Fines totalling £152,500 have been visited on four businesses involved in making alleged ‘silent calls’ while the Information Commission has slapped enforcement notices on five telemarketers allegedly abusing ‘Do not call’ rules.
Who: The Information Commissioner's Office and Ofcom
Where: London
When: December 2006
What happened:
The two UK bodies principally concerned with enforcing laws and regulations controlling telemarketing activity continued to turn up the pressure on businesses to toe the line.
Ofcom took further steps in its ongoing campaign against "silent calls." Silent calls occur when consumers answer calls made by automated dialling systems. Because the process is automated, the call is sometimes answered before the system has had time to route the line through to a person, hence the silent line.
In November 2006 Ofcom informed 4 businesses including Carphone Warehouse and IDT Direct (trading as Toucan) that they were repeatedly breaching the "no more than 3% silent calls in any 24 hour period" limit and that consideration would be given to fining them up to £50,000 under the persistent misuse of telecoms systems provisions of the Communications Act 2003.
The companies were given until 6 December 2006 to make representations after which Ofcom would consider what action was appropriate. Then in late January 2007 it slapped fines on all four totalling £152,000.
Ofcom silent calls programme extended
On 12 December 2006 Ofcom also announced that silent calls continued to be a priority and that Ofcom's current programme of monitoring and enforcement would be extended for a further six months.

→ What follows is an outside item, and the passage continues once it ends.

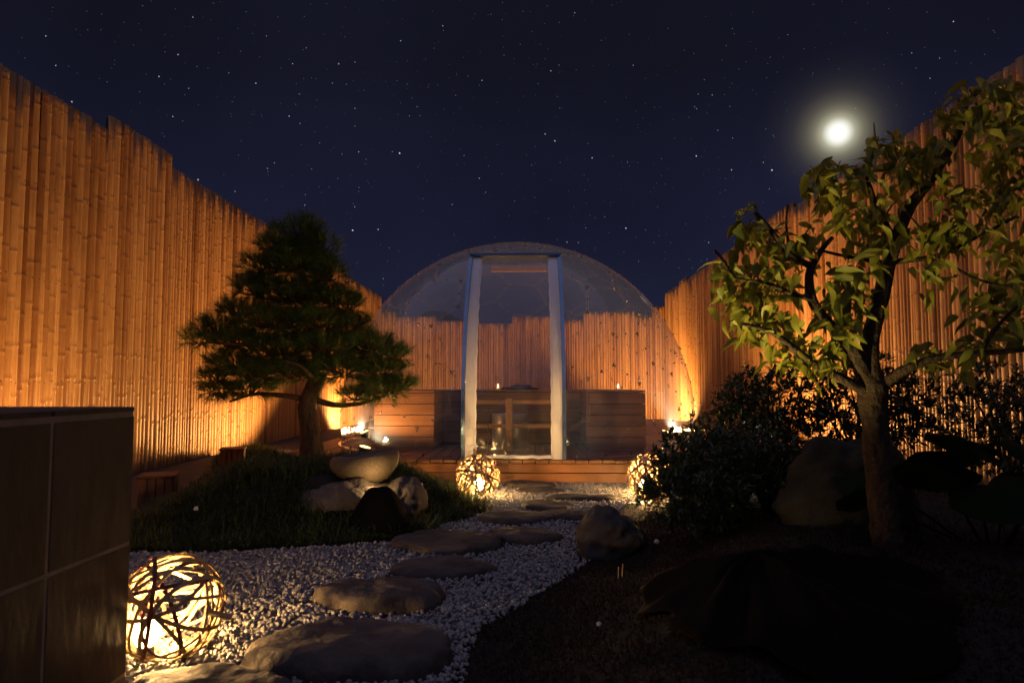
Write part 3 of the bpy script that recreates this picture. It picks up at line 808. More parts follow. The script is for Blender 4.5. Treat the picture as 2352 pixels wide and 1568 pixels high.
# ------------------------------------------------------------------ gravel
STONES = []
def gravel():
    poly = [(-1.9, .9), (-.1, .9), (-.15, 1.6)]+[g2(1065, 1568), g2(1100, 1450), g2(1200, 1390), g2(1290, 1335), g2(1360, 1290), g2(1400, 1200), g2(1450, 1150)]+[(.95, 5.6), (1.3, 6.0), (1.3, 6.26), (-.5, 6.26), (-.5, 5.6), (-.3, 5.25)]+[g2(1115, 1178), g2(1075, 1192), g2(1000, 1210), g2(975, 1236), g2(880, 1246), g2(750, 1258), g2(600, 1264), g2(480, 1272), g2(300, 1270)]+[(-2.3, 3.0), (-1.9, 2.2)]
    A = scatter(poly, 42000)
    pts = np.vstack([A]); n = len(pts)
    sz = np.clip(.0072*np.exp(rng.normal(0, .28, n)), .004, .014)
    bm = bmesh.new(); bmesh.ops.create_icosphere(bm, subdivisions=2, radius=1)
    variants = []
    for k in range(10):
        off = Vector((k*7.3, k*3.1, k))
        variants.append(np.array([list(v.co*(1+.42*noise.noise(v.co*1.1+off)+.16*noise.noise(v.co*2.6+off))) for v in bm.verts]))
    tri = np.array([[v.index for v in f.verts] for f in bm.faces]); bm.free()
    bm = bmesh.new(); bmesh.ops.create_icosphere(bm, subdivisions=1, radius=1)
    lowv = []
    for k in range(10):
        off = Vector((k*7.3, k*3.1, k)); lowv.append(np.array([list(v.co*(1+.5*noise.noise(v.co*1.1+off))) for v in bm.verts]))
    tril = np.array([[v.index for v in f.verts] for f in bm.faces]); bm.free()
    for nm, sel, var, tr in (('near', pts[:, 1] < 3.0, variants, tri), ('far', pts[:, 1] >= 3.0, lowv, tril)):
        p = pts[sel]; s = sz[sel]; m = len(p)
        q = rng.normal(size=(m, 4)); q /= np.linalg.norm(q, axis=1)[:, None]
        w, x, y, z = q.T
        Rm = np.stack([1-2*(y*y+z*z), 2*(x*y-z*w), 2*(x*z+y*w), 2*(x*y+z*w), 1-2*(x*x+z*z), 2*(y*z-x*w), 2*(x*z-y*w), 2*(y*z+x*w), 1-2*(x*x+y*y)], 1).reshape(m, 3, 3)
        B = np.stack(var)[rng.integers(0, 10, m)]*np.stack([rng.uniform(.9, 1.25, m), rng.uniform(.8, 1.1, m), rng.uniform(.6, .9, m)], 1)[:, None]
        Vv = np.einsum('nij,nkj->nki', Rm, B)*s[:, None, None]
        zc = rng.uniform(-.004, .014, m)
        Vv += np.column_stack([p, zc])[:, None]
        k = Vv.shape[1]
        F = (np.arange(m)[:, None, None]*k+tr[None]).reshape(-1, 3)
        if nm == 'near': V0, F0 = Vv.reshape(-1, 3), F
        else: V1, F1 = Vv.reshape(-1, 3), F+len(V0)
    o = link('gravel', mesh_np('gravel', np.vstack([V0, V1]), np.vstack([F0, F1]), True), None, None, M['gravel']); tag(o, 'loose white gravel of the winding garden path', 'gravel', kind='stuff')
gravel()

# ------------------------------------------------------------------ stones and rocks
def slab(name, cx, cy, rx, ry, h, seed, m, label, cat='stone', group=None, rot=0, z=-.02, lump=.10):
    V, F = [], []; nA, off = 64, Vector((seed*3.7, seed*1.3, seed))
    prof = [(.15, 1.0), (.3, 1.0), (.45, 1.0), (.58, .995), (.7, .985), (.82, .96), (.90, .89), (.955, .77), (.99, .58), (1.0, .35), (.985, .0)]
    V.append(Vector((0, 0, h)))
    for pr, pz in prof:
        for k in range(nA):
            a = 2*math.pi*k/nA; c, s = math.cos(a), math.sin(a)
            ol = 1+.24*noise.noise(Vector((c*1.1, s*1.1, 0))+off)+.09*noise.noise(Vector((c*3, s*3, 0))+off)+.03*noise.noise(Vector((c*8, s*8, pz))+off)
            q = Vector((c*rx*pr*ol, s*ry*pr*ol, 0))
            zz = h*pz+lump*h*1.6*noise.noise(Vector((q.x*3.2, q.y*3.2, seed)))*(1 if pz > .5 else .3)+.12*h*noise.noise(Vector((q.x*9, q.y*9, seed)))+.06*h*noise.noise(Vector((q.x*22, q.y*22, seed)))
            sidew = .025*noise.noise(Vector((c*5, s*5, pz*3+seed)))*(1 if pz < .9 else 0)
            V.append(Vector((q.x*(1+sidew*3), q.y*(1+sidew*3), zz)))
    for k in range(nA): F.append((0, 1+k, 1+(k+1) % nA))
    for i in range(len(prof)-1):
        for k in range(nA): a = 1+i*nA+k; b = 1+i*nA+(k+1) % nA; F.append((a, a+nA, b+nA, b))
    me = mesh_py(name, V, F, True); o = link(name, me, None, (cx, cy, z), m); o.rotation_euler = (0, 0, rot)
    return tag(o, label, cat, group)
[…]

ICO calls time on unwanted calls
In 6 December 2007 the Information Commissioner's Office ("ICO") announced that it had served Enforcement Notices on five companies including Toucan and Zenith Windows.
The Notices required the recipients to stop telephoning individuals for direct marketing purposes who had already either expressly told the companies they did not wish to be contacted or registered their telephone numbers with the Telephone Preference Service.
Four of the companies had asked callers to ring another number if they did not want to be called again. This practice is unacceptable since it is the responsibility of the company making such calls to ensure it holds accurate records of those people who do not wish to be called.
Failure to comply with an Enforcement Notice is a criminal offence, although a recipient can appeal the Notice and the matter can be dragged on for many months and all the way to the doors of the Information Tribunal, where out of court settlements involving the company promising to behave, can normally be thrashed out, mostly involving no or no substantive financial penalty.
Why this matters:
To date, effective enforcement action against telemarketers in respect of relevant data privacy and telemarketing law infringements has simply not occurred on any consistent basis in the UK. These actions by the two key regulators are a solid step in the right direction.